In the present work, gelatin-cl-p(AAM-co-IA)/MMT nanocomposite was successfully synthesized with free-radical polymerization approach as a potential adsorbent for rejecting MG dye from an aqueous solution. The developed adsorbent was elucidated using various analytical instrumentation: FTIR, XRD, TGA, TEM, FE-SEM, and EDX techniques. The data confirmed that MMT nanoclays were mixed homogenously among grafted gelatin chains, thereby reinforcing the adsorption and thermal properties of the polymeric nanocomposites, comparing with non-modified gelatin and modified gelatin hydrogel. The adsorption MG dye process was influenced by various parameters. According to the adsorption process, the nanocomposite adsorbent was well fitted with Langmuir isotherm model (R2 value of 0.9827), with maximum adsorption efficiency of 950.5 mg/g. Meanwhile, the adsorption kinetics results were compatible with pseudo-first order and intraparticle diffusion kinetic models.

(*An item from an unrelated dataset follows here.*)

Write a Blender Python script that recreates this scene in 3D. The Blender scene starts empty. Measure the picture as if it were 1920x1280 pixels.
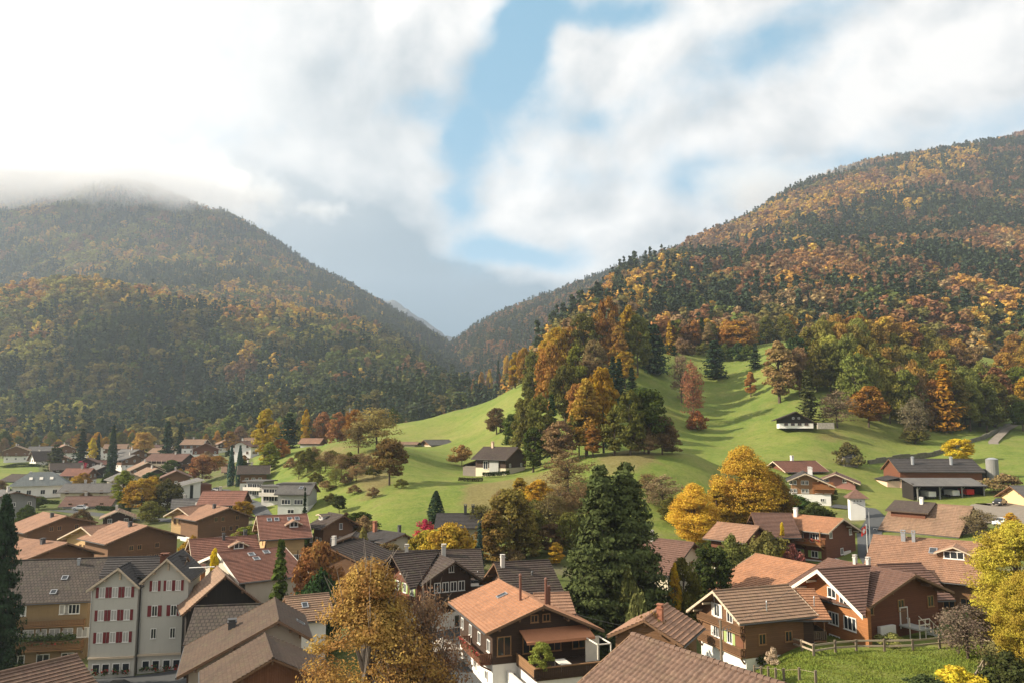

The adsorbents were successfully regenerated in four adsorption/desorption cycles, and the findings indicated good recyclability for the prepared modified gelatin nanocomposite. The adsorption process between MG dye molecules and adsorbent nanocomposite was dominated by electrostatic force, coordination bonding, and hydrogen bonding interactions. Overall, the fabricated nanocomposite is one of the most promising low-cost and highly efficient adsorbent for water purification.